## Short task
Read through the data and report every line in which the word "Take" occurs.

## Data shown
******************************

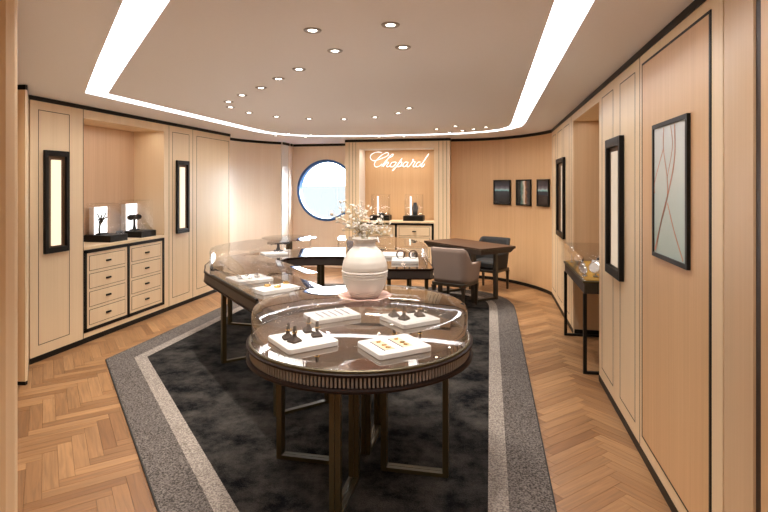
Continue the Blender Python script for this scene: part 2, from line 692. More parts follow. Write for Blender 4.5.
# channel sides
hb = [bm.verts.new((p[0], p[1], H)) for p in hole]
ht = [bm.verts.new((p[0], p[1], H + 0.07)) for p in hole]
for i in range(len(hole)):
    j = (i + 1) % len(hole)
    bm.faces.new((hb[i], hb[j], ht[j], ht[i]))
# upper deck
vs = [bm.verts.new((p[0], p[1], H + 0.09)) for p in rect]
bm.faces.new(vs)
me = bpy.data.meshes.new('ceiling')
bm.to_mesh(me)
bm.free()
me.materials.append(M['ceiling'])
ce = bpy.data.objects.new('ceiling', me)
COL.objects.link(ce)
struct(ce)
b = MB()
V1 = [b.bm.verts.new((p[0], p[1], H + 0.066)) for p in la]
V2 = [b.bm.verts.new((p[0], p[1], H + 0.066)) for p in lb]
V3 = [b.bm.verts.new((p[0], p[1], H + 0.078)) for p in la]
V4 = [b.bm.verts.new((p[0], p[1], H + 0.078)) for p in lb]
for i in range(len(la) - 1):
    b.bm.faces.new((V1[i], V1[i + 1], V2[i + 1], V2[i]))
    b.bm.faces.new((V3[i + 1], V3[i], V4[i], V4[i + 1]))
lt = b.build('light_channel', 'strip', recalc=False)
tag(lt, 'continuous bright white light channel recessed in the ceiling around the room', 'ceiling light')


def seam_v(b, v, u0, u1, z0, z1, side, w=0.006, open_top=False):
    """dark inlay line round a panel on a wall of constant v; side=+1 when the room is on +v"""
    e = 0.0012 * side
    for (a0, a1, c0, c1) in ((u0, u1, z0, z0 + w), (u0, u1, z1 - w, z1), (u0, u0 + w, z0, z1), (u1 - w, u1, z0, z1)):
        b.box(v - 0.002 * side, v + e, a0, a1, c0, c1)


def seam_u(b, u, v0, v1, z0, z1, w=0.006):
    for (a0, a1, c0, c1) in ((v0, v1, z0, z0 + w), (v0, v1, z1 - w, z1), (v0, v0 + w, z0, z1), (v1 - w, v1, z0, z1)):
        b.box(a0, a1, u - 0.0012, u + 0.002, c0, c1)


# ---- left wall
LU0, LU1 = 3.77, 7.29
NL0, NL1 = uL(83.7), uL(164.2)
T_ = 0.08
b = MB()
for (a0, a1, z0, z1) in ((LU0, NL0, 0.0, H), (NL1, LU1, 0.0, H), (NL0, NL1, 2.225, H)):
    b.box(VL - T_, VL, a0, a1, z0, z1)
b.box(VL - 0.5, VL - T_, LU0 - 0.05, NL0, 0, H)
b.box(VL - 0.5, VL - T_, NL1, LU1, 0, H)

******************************

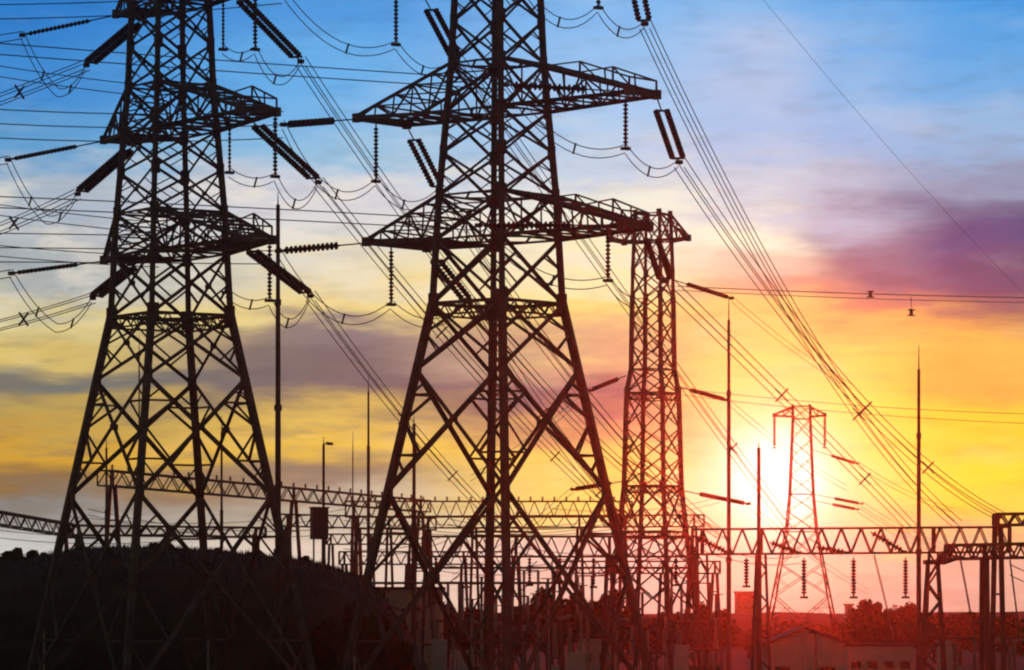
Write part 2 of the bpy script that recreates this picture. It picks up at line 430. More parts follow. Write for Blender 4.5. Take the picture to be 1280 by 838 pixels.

******************************

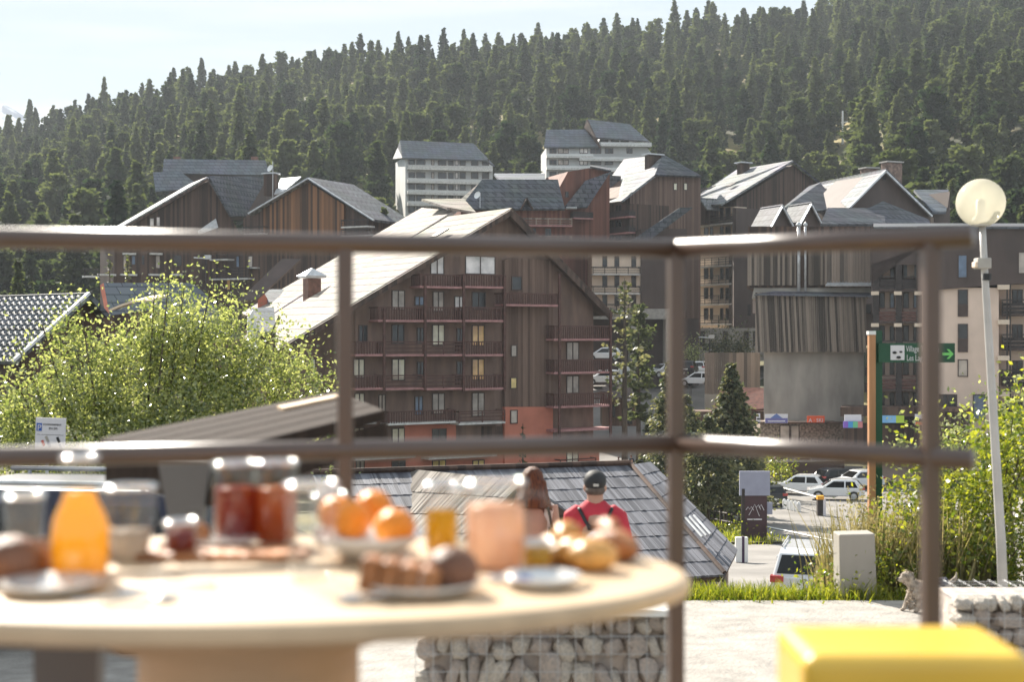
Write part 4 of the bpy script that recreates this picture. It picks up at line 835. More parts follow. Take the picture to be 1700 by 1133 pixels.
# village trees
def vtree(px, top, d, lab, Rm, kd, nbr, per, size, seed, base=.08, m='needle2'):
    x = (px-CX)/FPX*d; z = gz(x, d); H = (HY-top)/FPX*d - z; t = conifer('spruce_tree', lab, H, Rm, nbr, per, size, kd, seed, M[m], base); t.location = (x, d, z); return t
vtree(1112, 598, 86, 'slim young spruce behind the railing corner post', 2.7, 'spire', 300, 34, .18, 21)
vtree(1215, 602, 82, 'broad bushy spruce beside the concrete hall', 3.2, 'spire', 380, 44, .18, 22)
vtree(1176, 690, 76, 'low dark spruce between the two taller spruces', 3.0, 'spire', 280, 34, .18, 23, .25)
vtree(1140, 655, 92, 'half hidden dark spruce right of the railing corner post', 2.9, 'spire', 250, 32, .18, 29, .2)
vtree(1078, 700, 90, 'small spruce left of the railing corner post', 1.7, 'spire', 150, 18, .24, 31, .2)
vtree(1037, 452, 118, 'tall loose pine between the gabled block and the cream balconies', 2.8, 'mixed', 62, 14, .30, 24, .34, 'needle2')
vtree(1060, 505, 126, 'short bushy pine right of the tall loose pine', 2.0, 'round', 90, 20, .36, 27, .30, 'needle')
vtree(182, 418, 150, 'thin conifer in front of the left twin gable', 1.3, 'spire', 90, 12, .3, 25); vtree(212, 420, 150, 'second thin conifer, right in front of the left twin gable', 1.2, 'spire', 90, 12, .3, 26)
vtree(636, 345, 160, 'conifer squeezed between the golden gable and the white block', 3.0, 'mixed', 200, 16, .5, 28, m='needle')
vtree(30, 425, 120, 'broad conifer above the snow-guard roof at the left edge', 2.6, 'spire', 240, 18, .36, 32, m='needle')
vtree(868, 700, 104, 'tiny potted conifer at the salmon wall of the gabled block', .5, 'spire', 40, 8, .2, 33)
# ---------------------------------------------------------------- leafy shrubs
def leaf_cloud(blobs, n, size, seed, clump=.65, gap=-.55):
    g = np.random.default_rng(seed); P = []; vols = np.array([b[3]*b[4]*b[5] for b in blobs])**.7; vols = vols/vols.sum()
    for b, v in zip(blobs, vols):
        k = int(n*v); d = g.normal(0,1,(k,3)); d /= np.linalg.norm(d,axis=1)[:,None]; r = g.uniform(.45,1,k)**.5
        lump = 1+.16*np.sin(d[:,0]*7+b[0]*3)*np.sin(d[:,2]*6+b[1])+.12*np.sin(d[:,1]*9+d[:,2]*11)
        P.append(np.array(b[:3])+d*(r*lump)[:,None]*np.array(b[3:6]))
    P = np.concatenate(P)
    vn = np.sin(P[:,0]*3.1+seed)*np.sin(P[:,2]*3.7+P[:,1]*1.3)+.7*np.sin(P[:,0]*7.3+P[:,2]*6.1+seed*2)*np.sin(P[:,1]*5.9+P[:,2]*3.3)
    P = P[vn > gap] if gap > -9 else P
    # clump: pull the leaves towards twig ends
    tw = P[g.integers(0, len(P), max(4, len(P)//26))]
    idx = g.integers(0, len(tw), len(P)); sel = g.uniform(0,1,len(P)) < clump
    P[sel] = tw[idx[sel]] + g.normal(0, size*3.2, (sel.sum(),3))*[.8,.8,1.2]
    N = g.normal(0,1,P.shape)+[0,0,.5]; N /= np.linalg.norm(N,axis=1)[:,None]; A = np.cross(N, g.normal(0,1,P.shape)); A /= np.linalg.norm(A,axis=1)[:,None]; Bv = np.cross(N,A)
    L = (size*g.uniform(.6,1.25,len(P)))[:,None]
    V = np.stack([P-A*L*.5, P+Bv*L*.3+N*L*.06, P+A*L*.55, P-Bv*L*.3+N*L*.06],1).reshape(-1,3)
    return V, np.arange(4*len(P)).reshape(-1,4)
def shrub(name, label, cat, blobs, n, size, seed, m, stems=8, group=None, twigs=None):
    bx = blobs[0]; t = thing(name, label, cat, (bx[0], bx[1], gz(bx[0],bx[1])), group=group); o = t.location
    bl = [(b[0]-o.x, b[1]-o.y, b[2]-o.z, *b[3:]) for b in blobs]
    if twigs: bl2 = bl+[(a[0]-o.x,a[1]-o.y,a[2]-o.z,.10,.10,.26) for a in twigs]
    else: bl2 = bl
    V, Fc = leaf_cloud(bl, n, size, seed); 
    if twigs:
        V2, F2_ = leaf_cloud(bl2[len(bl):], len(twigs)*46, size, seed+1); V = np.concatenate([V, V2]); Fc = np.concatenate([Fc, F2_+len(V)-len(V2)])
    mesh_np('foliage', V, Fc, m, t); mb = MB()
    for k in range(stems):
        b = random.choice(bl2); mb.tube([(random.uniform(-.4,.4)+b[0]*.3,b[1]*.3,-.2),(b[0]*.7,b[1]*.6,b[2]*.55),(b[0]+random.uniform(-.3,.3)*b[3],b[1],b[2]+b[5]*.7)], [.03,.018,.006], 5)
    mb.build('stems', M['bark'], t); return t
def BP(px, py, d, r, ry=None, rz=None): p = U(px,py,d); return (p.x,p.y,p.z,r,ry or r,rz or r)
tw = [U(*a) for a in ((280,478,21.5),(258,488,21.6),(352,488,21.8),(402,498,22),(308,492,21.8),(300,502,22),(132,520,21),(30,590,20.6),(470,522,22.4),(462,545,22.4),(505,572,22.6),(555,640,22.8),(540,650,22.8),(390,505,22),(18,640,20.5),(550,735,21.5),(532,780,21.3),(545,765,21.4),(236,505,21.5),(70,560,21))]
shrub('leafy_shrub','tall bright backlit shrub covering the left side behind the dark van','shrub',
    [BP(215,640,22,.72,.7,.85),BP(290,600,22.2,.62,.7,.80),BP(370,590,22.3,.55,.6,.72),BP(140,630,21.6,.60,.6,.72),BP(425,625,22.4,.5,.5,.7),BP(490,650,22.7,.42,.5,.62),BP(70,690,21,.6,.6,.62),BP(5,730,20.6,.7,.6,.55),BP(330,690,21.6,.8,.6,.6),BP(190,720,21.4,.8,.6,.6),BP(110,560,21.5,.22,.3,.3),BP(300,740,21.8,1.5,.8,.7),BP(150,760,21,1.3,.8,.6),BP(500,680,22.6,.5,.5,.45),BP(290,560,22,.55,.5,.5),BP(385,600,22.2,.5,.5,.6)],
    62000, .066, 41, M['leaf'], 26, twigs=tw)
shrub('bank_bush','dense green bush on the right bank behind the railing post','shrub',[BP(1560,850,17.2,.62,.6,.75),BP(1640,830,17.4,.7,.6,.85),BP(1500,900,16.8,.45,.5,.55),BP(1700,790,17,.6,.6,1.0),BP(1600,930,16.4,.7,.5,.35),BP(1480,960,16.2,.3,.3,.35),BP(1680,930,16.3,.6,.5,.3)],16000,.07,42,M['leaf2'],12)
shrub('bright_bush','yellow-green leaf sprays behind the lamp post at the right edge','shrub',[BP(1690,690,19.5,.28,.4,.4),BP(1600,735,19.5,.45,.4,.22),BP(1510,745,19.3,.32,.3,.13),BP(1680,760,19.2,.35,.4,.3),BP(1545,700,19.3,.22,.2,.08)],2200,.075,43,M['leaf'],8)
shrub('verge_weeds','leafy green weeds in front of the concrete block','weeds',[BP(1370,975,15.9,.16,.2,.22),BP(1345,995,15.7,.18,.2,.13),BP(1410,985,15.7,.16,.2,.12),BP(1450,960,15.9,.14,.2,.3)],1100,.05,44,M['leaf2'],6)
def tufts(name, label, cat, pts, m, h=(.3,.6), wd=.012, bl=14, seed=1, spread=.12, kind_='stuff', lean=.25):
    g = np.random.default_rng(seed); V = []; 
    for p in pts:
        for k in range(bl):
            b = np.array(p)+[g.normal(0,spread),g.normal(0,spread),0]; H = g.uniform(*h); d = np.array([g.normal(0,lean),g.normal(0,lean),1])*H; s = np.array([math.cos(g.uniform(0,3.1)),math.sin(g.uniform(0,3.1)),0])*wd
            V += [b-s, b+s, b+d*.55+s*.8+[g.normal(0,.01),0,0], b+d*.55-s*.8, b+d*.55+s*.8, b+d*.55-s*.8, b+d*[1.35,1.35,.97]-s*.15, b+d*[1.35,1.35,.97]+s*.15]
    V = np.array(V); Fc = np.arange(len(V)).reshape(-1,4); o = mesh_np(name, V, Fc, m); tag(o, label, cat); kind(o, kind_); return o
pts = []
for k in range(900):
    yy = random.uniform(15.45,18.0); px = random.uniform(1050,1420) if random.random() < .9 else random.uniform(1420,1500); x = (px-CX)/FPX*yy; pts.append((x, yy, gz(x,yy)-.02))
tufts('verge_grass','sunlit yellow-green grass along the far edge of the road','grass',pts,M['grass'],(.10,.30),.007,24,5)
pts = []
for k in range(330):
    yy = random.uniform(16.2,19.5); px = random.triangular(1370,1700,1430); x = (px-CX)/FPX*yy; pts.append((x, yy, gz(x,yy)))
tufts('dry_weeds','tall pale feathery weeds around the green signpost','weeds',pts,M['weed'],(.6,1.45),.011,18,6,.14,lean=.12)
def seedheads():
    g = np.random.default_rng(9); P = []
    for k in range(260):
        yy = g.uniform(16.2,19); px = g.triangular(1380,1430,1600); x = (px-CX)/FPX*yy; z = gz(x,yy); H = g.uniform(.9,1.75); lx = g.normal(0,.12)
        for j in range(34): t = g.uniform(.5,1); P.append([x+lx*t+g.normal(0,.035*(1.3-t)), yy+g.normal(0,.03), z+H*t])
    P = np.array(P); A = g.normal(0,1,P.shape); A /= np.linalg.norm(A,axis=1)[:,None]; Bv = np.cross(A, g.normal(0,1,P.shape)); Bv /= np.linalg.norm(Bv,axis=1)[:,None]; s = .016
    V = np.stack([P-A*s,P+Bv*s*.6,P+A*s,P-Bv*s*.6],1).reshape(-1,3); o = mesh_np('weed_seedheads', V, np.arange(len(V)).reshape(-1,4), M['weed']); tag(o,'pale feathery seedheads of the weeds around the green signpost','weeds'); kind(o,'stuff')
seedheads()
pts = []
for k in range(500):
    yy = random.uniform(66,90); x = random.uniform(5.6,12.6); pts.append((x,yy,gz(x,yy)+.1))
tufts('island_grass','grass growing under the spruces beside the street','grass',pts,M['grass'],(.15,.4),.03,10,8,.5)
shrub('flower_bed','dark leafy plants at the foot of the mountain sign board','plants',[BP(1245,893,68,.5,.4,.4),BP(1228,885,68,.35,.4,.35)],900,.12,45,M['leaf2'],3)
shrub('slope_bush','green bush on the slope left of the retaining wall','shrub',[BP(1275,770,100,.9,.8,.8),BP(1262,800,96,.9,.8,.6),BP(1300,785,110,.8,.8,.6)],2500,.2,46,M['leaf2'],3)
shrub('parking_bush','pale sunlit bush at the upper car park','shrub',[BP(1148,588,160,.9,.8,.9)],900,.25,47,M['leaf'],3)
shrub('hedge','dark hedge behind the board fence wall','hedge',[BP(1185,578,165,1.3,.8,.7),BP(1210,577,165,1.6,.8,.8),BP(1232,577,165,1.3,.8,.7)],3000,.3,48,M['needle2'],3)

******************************

## Solution
Write part 2 of the bpy script that recreates this picture. It picks up at line 430. More parts follow. Write for Blender 4.5. Take the picture to be 1280 by 838 pixels.
Write part 4 of the bpy script that recreates this picture. It picks up at line 835. More parts follow. Take the picture to be 1700 by 1133 pixels.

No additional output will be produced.